Wearing Your Baby Is Great, But It Doesn't Make You A 'Better' Mom
Before I had children, one of the images that was burned on my brain regarding the mother I wanted to be, was a woman flitting about town easily wearing her baby. Something about babywearing always seemed so maternal to me. If you could multitask, hands-free around town with an infant secured to your body, you were basically saying, “Hey world! I’ve got this mothering thing down.”
Obviously, I registered for a baby wrap. It was one of the first items on my registry to arrive, and I was beyond excited. I rolled it out of its packaging and was shocked to see that it stretched almost the entire length of my railroad apartment in Brooklyn. I’m not kidding. This thing was 20 feet long. I was confused, yet determined to get it to work.
Fast forward and hour and five YouTube videos later. I was sweating, crying, and convinced I was a terrible mother because I couldn’t even manage to secure a damn teddy bear in the wrap — let alone a real human baby. It probably wasn’t the best idea to try the wrap out while eight months pregnant — it’s not exactly easy to accomplish what can only be described as “body origami” when you are that huge.
Eventually, I figured the wrap out, but it never totally worked for me. I never felt secure. I wasn’t hands-free, because I constantly had a hand under my child. Although obviously it could, I never trusted that the wrap would hold. I finally settled on one that was more like a backpack. I also realized babywearing isn’t for everyone.

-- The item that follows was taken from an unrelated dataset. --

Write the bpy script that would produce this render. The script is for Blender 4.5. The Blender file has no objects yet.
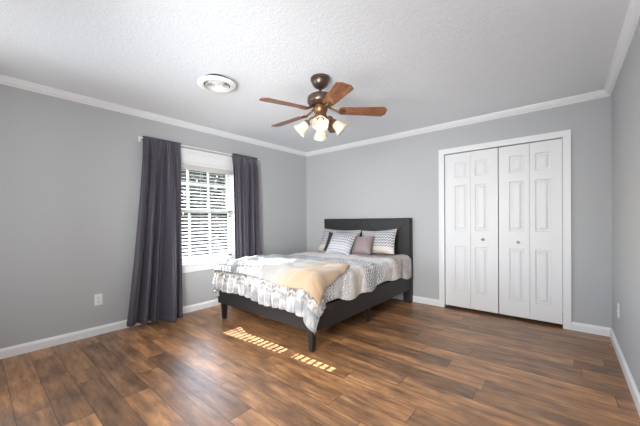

Which is why it’s so annoying to see a company that sells baby wraps also try to sell women on the idea that they are terrible mothers if they don’t carry their newborns everywhere after they are born. One company actually makes the leap of calling babywearing “exterior gestation” — implying that humans are actually marsupials and need more time to develop next to their mothers outside the womb. Um, no.
The developer behind one wrap, The Bobo, has this to say in her pitch for the product:
“When it comes to the relationship between a mother and child, kangaroos set a unique precedent that many humans should take to heart. A baby kangaroo, called a joey, stays in his pouch until his “exterior gestation” is complete and he is able to move away from his mother on his own. And, like joeys, human infants are also born immature, still needing their mothers’ bodies to nourish and care for them.”
Nope. Kangaroos are born blind and the size of a kidney bean. They actually will not survive outside the pouch. Which is what makes them marsupials, not humans. There’s more:
“Despite the fact that across the majority of the globe many mothers carry their babies, more and more tiny newborns are spending most of their days alone in plastic containers, bouncy seats, and strollers and spending their nights alone in bassinets and cribs. Nature didn’t intend it to be this way. A mother and her infant are hard-wired to expect unity, and for that unity to continue after birth.”
Infants are spending their days alone in plastic containers? Really? Like, Tupperware? How have I missed this handy baby-storage solution?
Is it possible that we can sell a product without making mothers feel like absolute shit? If you’re selling a babywrap, tell us it makes our lives easier because strollers can be cumbersome. Tell us it’s easy to secure. Tell us our infants will be comfortable in it. Don’t tell us we’re abandoning our children if we decided to push them in a stroller. I’ve never seen a stroller campaign that said, “Strollers. Because you’ll raise a giant man-baby if you don’t learn how to put him down.”
The last thing a new mother needs is more guilt, worry, and confusion regarding whether she’s “doing it right.” Parenting tools like baby wraps exist to make a parent’s life easier, so this kind of guilt-marketing makes no sense. I won’t even mention how sexist it is that the entire pitch is aimed at mothers. Oops. I just did.
Yes, babies need to be held, but implying that using modern conveniences like strollers makes you a disconnected mother is just… unnecessary.